The political reality is that people in a 'mass market' will respond to the 3 A'S:

Two of these are capital A's and the other one is a lower case a

-A ffability

-A vailibilty

-a bility

Sad but a true fact. So the teacher must convince the student's beyond the first two capital A's as they will wear thin on student's eventually depending on how savy they are to work out the teacher is a capital double capital A fudger.
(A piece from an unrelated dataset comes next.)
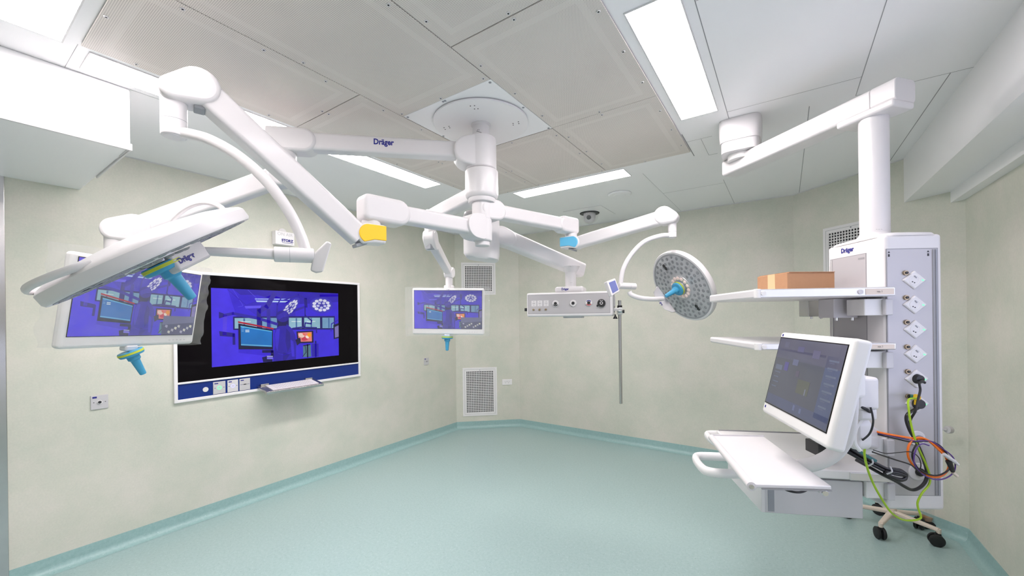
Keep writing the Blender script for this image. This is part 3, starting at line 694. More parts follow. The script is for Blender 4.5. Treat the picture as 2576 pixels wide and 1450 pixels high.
def monitor_bag(L, label, ml, mr, mt_, mb_, sd):
    "loose clear sleeve wrapped round the monitor: a closed band, pleated past its edges"
    W, H_ = .642, .413; x0, x1, y0, y1 = -W/2-ml, W/2+mr, -.0175-H_/2-mb_, -.0175+H_/2+mt_
    def f(u, v):
        a = u*2*PI; cx, cy = (x0+x1)/2, (y0+y1)/2
        # around the monitor in the horizontal section, v is height
        sx, sz = math.cos(a), math.sin(a); m = max(abs(sx), abs(sz)*1.0)
        px = sx/m*(x1-x0)/2; pz = sz/m
        z = .006 if pz > .35 else (-.075 if pz < -.35 else -.03+pz*.1)
        if abs(pz) < .35: z = -.034+pz/.35*.04
        q = V((px*7+sd, v*9, z*20)); nn = noise.noise(q)
        e = max(0, abs(px)/((x1-x0)/2)-.9)*10
        yy = y0+(y1-y0)*v+.012*noise.noise(V((px*5, sd, v*2)))*(1 if v in (0, 1) else .3)
        return L(cx+px+nn*.010*e, yy, z+nn*(.003+.02*e))
    film('plastic_bag', f, 96, 26, label, None)

# left monitor (camera-frame corners solved from the photograph)
def gp(x, d, z): return G(x, d, z)
c4 = [gp(-1.812, 1.698, 1.921-.0), gp(-1.765, 2.296, 1.903), gp(-1.819, 2.276, 1.551), gp(-1.866, 1.678, 1.569)]
mc = sum(c4, V((0, 0, 0)))/4; exm = ((c4[1]-c4[0])+(c4[2]-c4[3])).normalized(); eym = (c4[0]-c4[3])+(c4[1]-c4[2]); eym = (eym-exm*eym.dot(exm)).normalized(); nmn = exm.cross(eym)
AX = V((-1.55, 1.968, 0))                     # vertical axis of the central boom
ZH = lambda z: V((AX.x, AX.y, z))
# ---- ceiling mount
cm = thing('ceiling_boom_mount', ZH(CEIL), 'white round ceiling mount with thick central column of stacked arm hubs', 'ceiling mount')
MB().lathe(ZH(CEIL-.012), -UZ, [(0, .285), (.002, .292), (.010, .292), (.013, .288), (.0135, .0)], 72).build('cover_disc', M['bright'], cm)
MB().lathe(ZH(CEIL-.012), UZ, [(0, .27), (.010, .27)], 48).build('disc_shadow_gap', M['lightgrey'], cm)
mb = MB()
for a in (0.5, 2.1, 3.6, 5.2):
    for k, (r, da) in enumerate(((.20, 0), (.20, .10), (.235, -.07), (.235, .03))): 
        p = ZH(CEIL-.0262)+V((math.cos(a+da)*r, math.sin(a+da)*r, 0)); mb.cyl(p, p-UZ*.001, .0035, n=8)
mb.build('screw_holes', M['dark'], cm, smooth=False)
MB().lathe(ZH(CEIL-.025), -UZ, [(0, .062), (.006, .060), (.012, .052), (.15, .051)], 40).build('column', M['white'], cm)
mb = MB()
vdir = (V((0, 0, 0))-AX).normalized(); vdir.z = 0
va = math.atan2(vdir.y, vdir.x)
for j in range(9):
    a = va-.55+j*.07; p = ZH(2.772-.0015*j)+V((math.cos(a), math.sin(a), 0))*.0512; mb.box(p, (.004, .004, .0012))
for j, a in enumerate((va-.42, va-.25)): mb.box(ZH(2.777)+V((math.cos(a), math.sin(a), 0))*.0512, (.002, .002, .009))
mb.build('scale_marks', M['print'], cm, smooth=False)
def hub(parent, z0, z1, r, to, name='hub', lobe=.15, lr=None, w=None, off=0):
    "vertical drum on the axis with a rounded lobe reaching toward to"
    c = V((AX.x, AX.y, 0)); d = V((to.x-c.x, to.y-c.y, 0)).normalized(); side = d.cross(UZ); zc = (z0+z1)/2; hh = (z1-z0)/2
    mb = MB().lathe(c+UZ*z0, UZ, [(0, r-.012), (.004, r-.004), (.012, r), (z1-z0-.014, r), (z1-z0-.004, r-.005), (z1-z0, r-.014)], 40)
    w = w or r*1.75
    mb.hull(c+d*max(0, hh*.94-r*.55)+UZ*(zc+off), hh*.94, c+d*lobe+UZ*(zc+off), lr or hh*.92, side*w)
    return mb
# ---- Arm 1: left monitor
def horiz(px, py, z):
    r = P(px, py, 1)-V((0, 0, EYE)); k = (z-EYE)/r.z; return V((0, 0, EYE))+r*k
Z1a = 2.652
J1 = horiz(722, 357, Z1a); J1.z = Z1a
mon1 = thing('hanging_monitor', ZH(Z1a), 'large hanging monitor under a clear bag at the left, partly behind the near surgical lamp', 'monitor', 'monitors on ceiling arms')
d1 = (J1-ZH(Z1a)).normalized()
hub(mon1, 2.545, 2.745, .093, J1, lobe=.085, lr=.085).build('axis_hub', M['white'], mon1, bevel=.012)
MB().beam(ZH(Z1a+.005)+d1*.12, J1-d1*.02, .088, .098, .018).build('extension_arm', M['white'], mon1)
s1 = d1.cross(UZ); s1 = s1 if s1.dot(V((0, 0, 0))-J1) > 0 else -s1
ctr = (ZH(Z1a)+J1)/2
pl_ = P(965, 369, 2.35); tt = (pl_-ZH(Z1a)).dot(d1)
text_mesh(MB(), 'Dräger', .046, ZH(Z1a+.014)+d1*tt+s1*.0446, -d1, UZ, bold=.0015, sx=.86).build('lettering', M['logo'], mon1, smooth=False)
mb = MB().pad(J1-d1*.10, d1, UZ, .066, .205, s1*.112, rc=.022)
mb.build('elbow', M['white'], mon1, bevel=.014)
E1 = J1+d1*.012
MB().cyl(E1-UZ*.05, E1-UZ*.135, .060, n=36, ch=.006).cyl(E1-UZ*.135, E1-UZ*.19, .046, n=30).build('swivel', M['white'], mon1)
mtop = mc-nmn*.07+eym*.19
KN = P(302, 574, 1.93)                        # lower knuckle of the spring arm
KN = V((mtop.x, mtop.y, KN.z)); 
d2 = V((KN.x-E1.x, KN.y-E1.y, 0)).normalized(); s2 = d2.cross(UZ)
A0 = E1-UZ*.195+d2*.0
MB().hull(A0, .062, A0+d2*.03-UZ*.01, .060, s2*.112).build('upper_knuckle', M['white'], mon1, bevel=.014)
MB().beam(A0+d2*.035-UZ*.013, KN+UZ*.012, .10, .105, .018, w1=.085, h1=.092).build('spring_arm', M['white'], mon1)
MB().hull(KN+UZ*.005, .070, KN+d2*.07-UZ*.004, .055, s2*.105).build('lower_knuckle', M['white'], mon1, bevel=.016)
MB().beam(KN-d2*.03-UZ*.062, KN-d2*.085-UZ*.035, .05, .02, .004).build('brake_cover', M['gasket'], mon1)
KT = KN+d2*.072
MB().cyl(KT-UZ*.03, V((KT.x, KT.y, mtop.z-.01)), .047, n=32, ch=.004).build('drop_tube', M['white'], mon1)
q = V((KT.x, KT.y, mtop.z-.03))
MB().beam(q+UZ*.03, mc-nmn*.055, .09, .09, .02).build('monitor_bracket', M['white'], mon1)
L1, R1 = monitor(mon1, mc, exm, eym, .85, M['picture3'])
hb = P(309, 884, 2.02); hb = L1(-.02, -.245, -.01)
dwn = (P(345, 955, 1.93)-P(300, 893, 2.0)); 
MB().box(L1(-.02, -.232, -.02), (.06, .03, .04), R1).build('handle_mount', M['white'], mon1, bevel=.008)
sterile_handle('sterile_handle', mon1, L1(-.02, -.247, -.012), R1@V((.35, -.86, .32)), flange=.05)
monitor_bag(L1, 'crumpled clear plastic bag over the large hanging monitor at the left', .03, .045, .03, .0, 1.3)
# ---- collar 2 with the arm of the small monitor and the hidden arm of the supply box
Z2 = 2.44
mon2 = thing('hanging_monitor', ZH(Z2), 'small hanging monitor under a clear bag, in front of the upper air vent', 'monitor', 'monitors on ceiling arms')
J2 = horiz(1082, 548, Z2-.02); J2.z = Z2-.02; d3 = (J2-ZH(Z2-.02)).normalized(); s3 = d3.cross(UZ)
MB().lathe(ZH(2.345), UZ, [(0, .080), (.006, .084), (.024, .084), (.026, .090), (.035, .099), (.05, .102), (.19, .102), (.196, .098), (.199, .09)], 48).build('axis_hub', M['white'], mon2)
MB().beam(ZH(Z2-.02)+d3*.06, J2, .088, .098, .018).build('extension_arm', M['white'], mon2)
MB().hull(J2-d3*.03, .052, J2+d3*.03, .050, s3*.10).build('elbow', M['white'], mon2, bevel=.012)
MB().cyl(J2-UZ*.045, J2-UZ*.17, .045, n=32, ch=.005).build('swivel', M['white'], mon2)
c4 = [gp(-.863, 3.565, 1.881), gp(-.263, 3.546, 1.869), gp(-.269, 3.567, 1.532), gp(-.869, 3.586, 1.544)]
mc2 = sum(c4, V((0, 0, 0)))/4; ex2 = (c4[1]-c4[0]).normalized(); ey2 = (c4[0]-c4[3]); ey2 = (ey2-ex2*ey2.dot(ex2)).normalized(); nm2 = ex2.cross(ey2)
K2 = mc2-nm2*.06+ey2*.17; K2 = V((K2.x, K2.y, P(1130, 688, 3.6).z))
A2 = J2-UZ*.155; d4 = V((K2.x-A2.x, K2.y-A2.y, 0)).normalized(); s4 = d4.cross(UZ)
MB().hull(A2, .056, A2+d4*.03-UZ*.05, .048, s4*.095).build('upper_knuckle', M['white'], mon2, bevel=.012)
MB().beam(A2-UZ*.01, K2+UZ*.01, .075, .085, .015, w1=.062, h1=.07).build('spring_arm', M['white'], mon2)
MB().box(A2-UZ*.074+d4*.0-s4*0, (.05, .05, .04)).build('brake_cover', M['gasket'], mon2, bevel=.005)
MB().hull(K2, .045, K2+UZ*.012+d4*.03, .045, s4*.075).build('lower_knuckle', M['white'], mon2, bevel=.01)
MB().cyl(K2-UZ*.02, V((K2.x, K2.y, mc2.z+.17)), .032, n=28, ch=.003).build('drop_tube', M['white'], mon2)
MB().box(V((K2.x, K2.y, mc2.z+.1)), (.09, .05, .24), Matrix((ex2, nm2, UZ)).transposed()).build('monitor_bracket', M['white'], mon2, bevel=.012)
L2, R2 = monitor(mon2, mc2, ex2, ey2, 1, M['picture2'])
MB().box(L2(-.01, -.229, -.02), (.05, .02, .04), R2).build('handle_mount', M['white'], mon2, bevel=.006)
sterile_handle('sterile_handle', mon2, L2(-.01, -.237, -.018), R2@V((.0, -1, .12)), flange=.05)
monitor_bag(L2, 'clear plastic bag hanging past both sides of the small hanging monitor', .06, .045, .012, .012, 7.7)

# ---------------------------------------------------------------- surgical lamps
def lamp_head(t, C, n, up, R, rails, lit=True):
    "C centre of the glass, n direction the light shines"
    n = V(n).normalized(); u = V(up); u = (u-n*u.dot(n)).normalized(); v = n.cross(u)
    pt = lambda a, r, h=0: C+(u*math.cos(a)+v*math.sin(a))*r+n*h
    sh = MB().lathe(C, n, [(-.076, .0), (-.075, .05), (-.071, R*.42), (-.061, R*.72), (-.048, R*.92), (-.038, R*1.02), (-.029, R*1.05), (-.004, R*1.055), (.004, R*1.035), (.004, R*.985)], 96, cap0=False, cap1=False).build('shell', M['white'], t)
    # three grip rails standing off the rim
    for ac, br, bh in rails:
        a0 = ac-.55; N = 14; pts = []
        for i in range(N+1):
            f = i/N; a = a0+1.10*f; q_ = math.sin(PI*f)**.6; pts.append(pt(a, R*.96+br*q_, -.038-bh*q_))
        MB().tube(pts, .007, n=10, res=2, ry=.010).build('grip_rail', M['white'], t)
    MB().lathe(C, n, [(.001, R*.985), (.0055, R*.985), (.0055, R*.945), (.001, R*.945)], 96, False, False).build('rim_ring', M['lampring'], t)
    gl = MB().lathe(C, n, [(.0025, R*.95), (.0035, R*.6), (.004, R*.34), (.0045, R*.34)], 96, False, False).build('front_glass', M['reflector'], t)
    mb = MB(); rr = random.Random(3)
    nr = 30
    for k in range(nr):
        a = 2*PI*k/nr; cnt = 3 if k % 2 else 4
        for j in range(cnt):
            r = R*(.90-.145*j) if cnt == 4 else R*(.86-.145*j)
            if r < R*.42: continue
            p = pt(a, r, .0045)
            mb.lathe(p, n, [(0, .0118), (.0012, .0105), (.002, .006)], 10)
    mb.build('led_lenses', M['lens'], gl)
    mb = MB()
    for k in range(nr//2):
        a = 2*PI*(k+.25)*2/nr; b = a+.02
        for w_ in (0,):
            mb.add([pt(a, R*.44, .0047), pt(b, R*.44, .0047), pt(a+.010, R*.90, .0047), pt(a, R*.90, .0047)], [(0, 1, 2, 3)])
    mb.build('rib_lines', M['lampring'], gl, smooth=False)
    for a in (.12, PI+.12):
        mb = MB()
        for dr in (-.012, .012): mb.lathe(pt(a, R*.70+dr, .0045), n, [(0, .014), (.002, .013)], 16)
        mb.build('sensor_window', M['black'], gl, smooth=False)
    cr = MB().lathe(C, n, [(.004, R*.36), (.008, R*.355), (.008, R*.16)], 64, False, False).build('centre_ring', M['alu'], t)
    for k in range(14):
        p = pt(2*PI*k/14, R*.275, .0085); MB().lathe(p, n, [(0, .0140), (.003, .0125), (.005, .008), (.0055, .001)], 14).build('led', M['warmled'] if lit else M['lens'], cr)
    MB().lathe(C, n, [(.004, R*.165), (.016, R*.16), (.018, R*.12)], 40).build('handle_socket', M['alu'], t)
    return pt, u, v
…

The real teachers are the lower case a's with the capital A's complimenting their ability.
what about Affordability?
 
Some of my friends are all into Dice.........they just went to see him......they sat in the front row and each wore a letter. (D-I-C-E) Apparently he made fun of them throughout the show.
 
From a committed teacher's perspective you could say the same about students who turn up late to class, having done no practice between lessons, and whose expectations of radical improvement in their golf game are way too high. As Brian quoted the other day, it takes 10, 000 hours to master a field, research from K.Anders Ericsson and popularised recently in Malcolm Gladwell's latest book, "Outliers, The Story of Success", an hour or so of instruction, if it's good, is a start but only that.


Great point too.

I had a funny experience about 12 years ago in Palm Desert. This lady showed up late, had zero talent, had the worst and weakest left had you have EVER seen (betcha). After watching a few 30 yard grounders, I started in on adjusting her left hand.

She quickly said, "No, all of you teachers want to do that. My nails are more important than my golf game." She had long fake nails and no, she was not hot.

I was dumbfounded and speechless and could hardly manage to stand there for the rest of the 30 minute session.

Of course. She wanted more distance off the tee.